• _WHAT YOU WILL DO_
Pictures in the data should be dropped; transcribe exactly the lines from the one that has "Reconstruct this image" through the one that has "rng = np.random.default_rng(11)".

(Part of a data file)
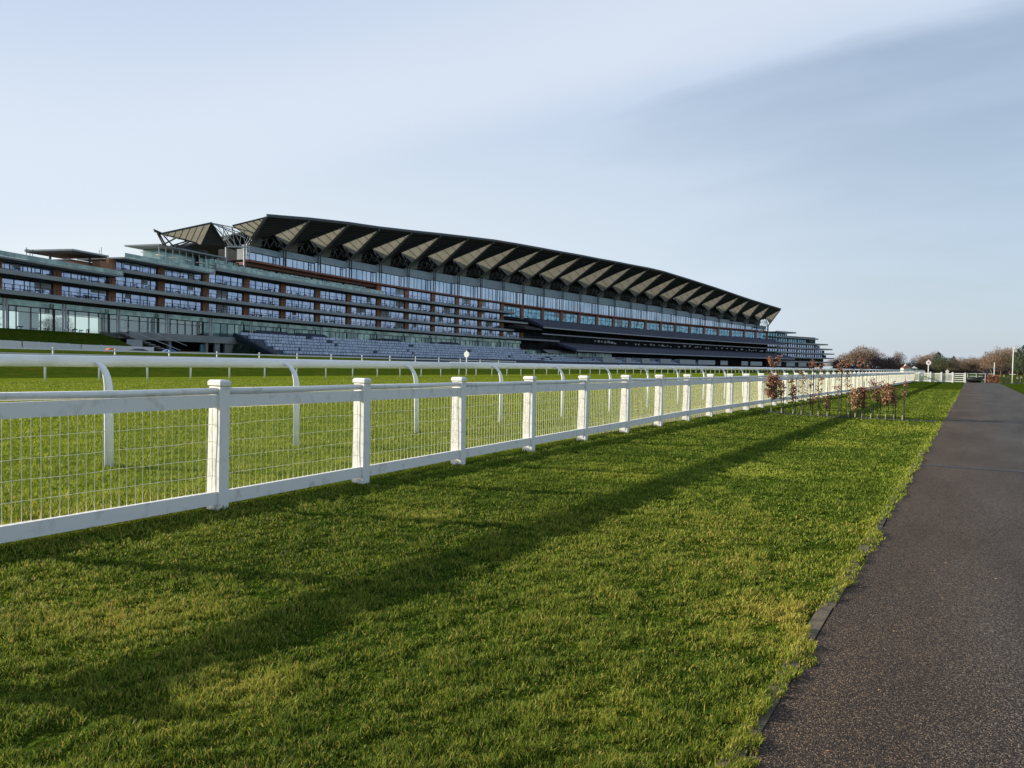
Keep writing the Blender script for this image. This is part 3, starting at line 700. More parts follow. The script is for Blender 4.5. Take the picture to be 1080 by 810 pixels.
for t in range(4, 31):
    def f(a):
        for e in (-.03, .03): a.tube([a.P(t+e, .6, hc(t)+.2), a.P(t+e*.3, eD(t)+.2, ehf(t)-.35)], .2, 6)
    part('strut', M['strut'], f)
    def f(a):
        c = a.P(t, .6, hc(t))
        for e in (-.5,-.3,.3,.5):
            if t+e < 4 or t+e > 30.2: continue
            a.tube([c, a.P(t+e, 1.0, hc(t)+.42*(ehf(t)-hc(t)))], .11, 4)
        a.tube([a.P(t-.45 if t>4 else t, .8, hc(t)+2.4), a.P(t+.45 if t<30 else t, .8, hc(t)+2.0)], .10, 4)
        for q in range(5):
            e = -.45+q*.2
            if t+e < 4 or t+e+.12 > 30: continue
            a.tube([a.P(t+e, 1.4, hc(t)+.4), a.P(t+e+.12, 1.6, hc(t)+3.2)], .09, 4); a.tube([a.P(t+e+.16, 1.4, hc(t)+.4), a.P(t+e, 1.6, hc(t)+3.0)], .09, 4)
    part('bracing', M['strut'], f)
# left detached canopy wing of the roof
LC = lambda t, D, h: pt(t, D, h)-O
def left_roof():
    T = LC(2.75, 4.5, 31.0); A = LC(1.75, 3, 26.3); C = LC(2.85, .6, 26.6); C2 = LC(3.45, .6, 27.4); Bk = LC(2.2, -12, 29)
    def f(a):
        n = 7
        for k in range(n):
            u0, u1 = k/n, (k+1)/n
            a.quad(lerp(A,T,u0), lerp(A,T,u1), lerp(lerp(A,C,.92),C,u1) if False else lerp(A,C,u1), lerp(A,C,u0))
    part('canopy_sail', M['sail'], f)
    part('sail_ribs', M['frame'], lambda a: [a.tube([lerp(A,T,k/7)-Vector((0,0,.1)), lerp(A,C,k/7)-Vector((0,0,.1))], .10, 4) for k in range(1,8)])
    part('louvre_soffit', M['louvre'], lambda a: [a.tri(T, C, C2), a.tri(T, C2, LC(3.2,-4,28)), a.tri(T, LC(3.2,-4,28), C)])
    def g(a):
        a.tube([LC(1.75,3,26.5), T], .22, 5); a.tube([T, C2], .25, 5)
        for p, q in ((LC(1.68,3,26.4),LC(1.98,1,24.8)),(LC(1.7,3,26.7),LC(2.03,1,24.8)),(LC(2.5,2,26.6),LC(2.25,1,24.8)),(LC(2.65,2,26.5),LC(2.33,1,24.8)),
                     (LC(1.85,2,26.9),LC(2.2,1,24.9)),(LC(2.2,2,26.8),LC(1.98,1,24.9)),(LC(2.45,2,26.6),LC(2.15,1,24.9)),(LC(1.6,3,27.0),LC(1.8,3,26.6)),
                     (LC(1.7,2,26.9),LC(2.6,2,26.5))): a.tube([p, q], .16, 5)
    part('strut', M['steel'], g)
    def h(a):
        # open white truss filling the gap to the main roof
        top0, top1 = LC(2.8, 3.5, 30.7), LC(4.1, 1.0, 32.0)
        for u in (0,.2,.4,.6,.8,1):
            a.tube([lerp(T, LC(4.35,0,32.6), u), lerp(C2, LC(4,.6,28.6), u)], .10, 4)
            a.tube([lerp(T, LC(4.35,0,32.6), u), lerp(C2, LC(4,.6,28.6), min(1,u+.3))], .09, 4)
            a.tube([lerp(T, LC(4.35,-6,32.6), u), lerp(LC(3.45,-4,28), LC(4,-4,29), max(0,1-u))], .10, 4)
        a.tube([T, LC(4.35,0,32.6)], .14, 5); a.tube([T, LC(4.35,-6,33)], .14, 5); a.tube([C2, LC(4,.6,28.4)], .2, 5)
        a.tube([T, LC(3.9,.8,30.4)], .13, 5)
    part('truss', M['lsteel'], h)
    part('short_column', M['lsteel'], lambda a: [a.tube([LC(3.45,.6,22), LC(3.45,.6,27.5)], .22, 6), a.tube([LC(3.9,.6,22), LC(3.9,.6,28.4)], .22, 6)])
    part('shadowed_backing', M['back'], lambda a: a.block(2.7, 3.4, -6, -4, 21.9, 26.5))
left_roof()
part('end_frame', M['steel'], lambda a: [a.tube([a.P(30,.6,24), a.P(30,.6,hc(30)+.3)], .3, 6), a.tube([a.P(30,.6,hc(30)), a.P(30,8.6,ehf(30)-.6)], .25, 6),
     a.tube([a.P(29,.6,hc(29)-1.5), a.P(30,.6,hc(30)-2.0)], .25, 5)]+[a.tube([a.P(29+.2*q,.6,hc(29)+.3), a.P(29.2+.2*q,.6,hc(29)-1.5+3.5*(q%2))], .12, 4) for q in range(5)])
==
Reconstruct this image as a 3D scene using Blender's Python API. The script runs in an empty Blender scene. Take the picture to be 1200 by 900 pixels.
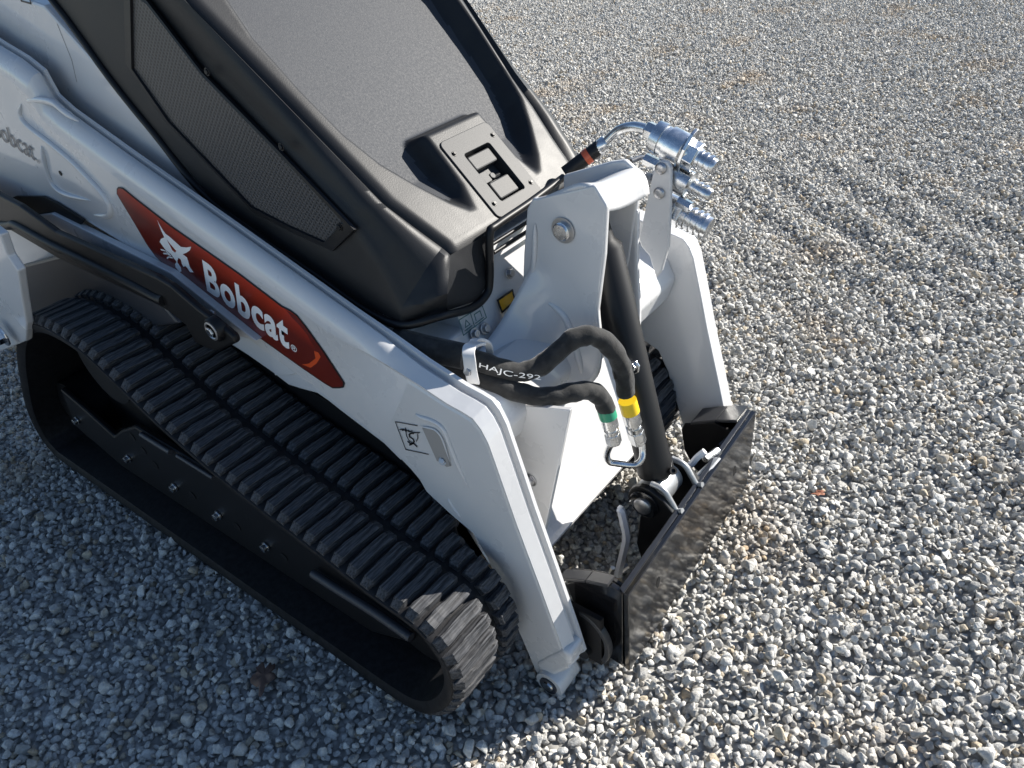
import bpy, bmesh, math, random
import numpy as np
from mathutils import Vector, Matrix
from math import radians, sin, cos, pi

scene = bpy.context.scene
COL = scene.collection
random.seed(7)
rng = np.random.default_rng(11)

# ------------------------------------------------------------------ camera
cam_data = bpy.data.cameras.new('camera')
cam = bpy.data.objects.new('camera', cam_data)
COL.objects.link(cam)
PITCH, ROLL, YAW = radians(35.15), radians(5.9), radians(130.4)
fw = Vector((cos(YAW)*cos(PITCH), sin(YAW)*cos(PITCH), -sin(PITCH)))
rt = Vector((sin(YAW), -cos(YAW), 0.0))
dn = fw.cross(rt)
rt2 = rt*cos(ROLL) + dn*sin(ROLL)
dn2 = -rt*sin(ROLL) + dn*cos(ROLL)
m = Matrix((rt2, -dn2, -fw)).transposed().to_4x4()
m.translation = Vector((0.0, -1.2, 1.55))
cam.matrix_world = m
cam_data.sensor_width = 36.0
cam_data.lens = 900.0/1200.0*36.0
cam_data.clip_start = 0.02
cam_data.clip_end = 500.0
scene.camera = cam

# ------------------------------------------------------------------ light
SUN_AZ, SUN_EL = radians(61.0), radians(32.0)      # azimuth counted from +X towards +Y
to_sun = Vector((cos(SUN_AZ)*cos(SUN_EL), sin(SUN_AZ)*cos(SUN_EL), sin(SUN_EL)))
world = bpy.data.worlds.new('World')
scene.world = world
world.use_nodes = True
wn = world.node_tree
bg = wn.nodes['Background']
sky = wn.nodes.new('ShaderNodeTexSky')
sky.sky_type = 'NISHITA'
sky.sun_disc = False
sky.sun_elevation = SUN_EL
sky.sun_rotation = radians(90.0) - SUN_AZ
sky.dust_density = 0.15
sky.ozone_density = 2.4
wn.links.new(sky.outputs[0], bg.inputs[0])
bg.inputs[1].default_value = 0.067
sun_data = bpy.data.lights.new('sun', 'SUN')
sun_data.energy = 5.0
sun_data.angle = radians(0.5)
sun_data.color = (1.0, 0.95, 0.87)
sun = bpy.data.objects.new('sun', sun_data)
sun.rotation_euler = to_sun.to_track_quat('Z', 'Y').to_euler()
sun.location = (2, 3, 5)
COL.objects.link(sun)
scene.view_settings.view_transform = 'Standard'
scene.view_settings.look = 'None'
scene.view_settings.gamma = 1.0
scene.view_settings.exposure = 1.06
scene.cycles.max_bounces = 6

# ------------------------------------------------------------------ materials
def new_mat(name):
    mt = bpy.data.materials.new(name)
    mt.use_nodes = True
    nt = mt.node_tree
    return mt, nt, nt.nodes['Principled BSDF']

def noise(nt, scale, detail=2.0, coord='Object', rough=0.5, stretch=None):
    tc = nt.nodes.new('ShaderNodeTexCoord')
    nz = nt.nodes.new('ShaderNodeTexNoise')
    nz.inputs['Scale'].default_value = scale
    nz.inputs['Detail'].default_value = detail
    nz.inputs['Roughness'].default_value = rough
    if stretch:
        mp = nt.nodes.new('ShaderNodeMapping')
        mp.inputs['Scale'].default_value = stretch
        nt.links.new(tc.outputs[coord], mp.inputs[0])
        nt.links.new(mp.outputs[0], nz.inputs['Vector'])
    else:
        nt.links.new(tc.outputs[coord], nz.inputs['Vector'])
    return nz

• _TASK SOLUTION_
Reconstruct this image as a 3D scene using Blender's Python API. The script runs in an empty Blender scene. Take the picture to be 1200 by 900 pixels.
import bpy, bmesh, math, random
import numpy as np
from mathutils import Vector, Matrix
from math import radians, sin, cos, pi

scene = bpy.context.scene
COL = scene.collection
random.seed(7)
rng = np.random.default_rng(11)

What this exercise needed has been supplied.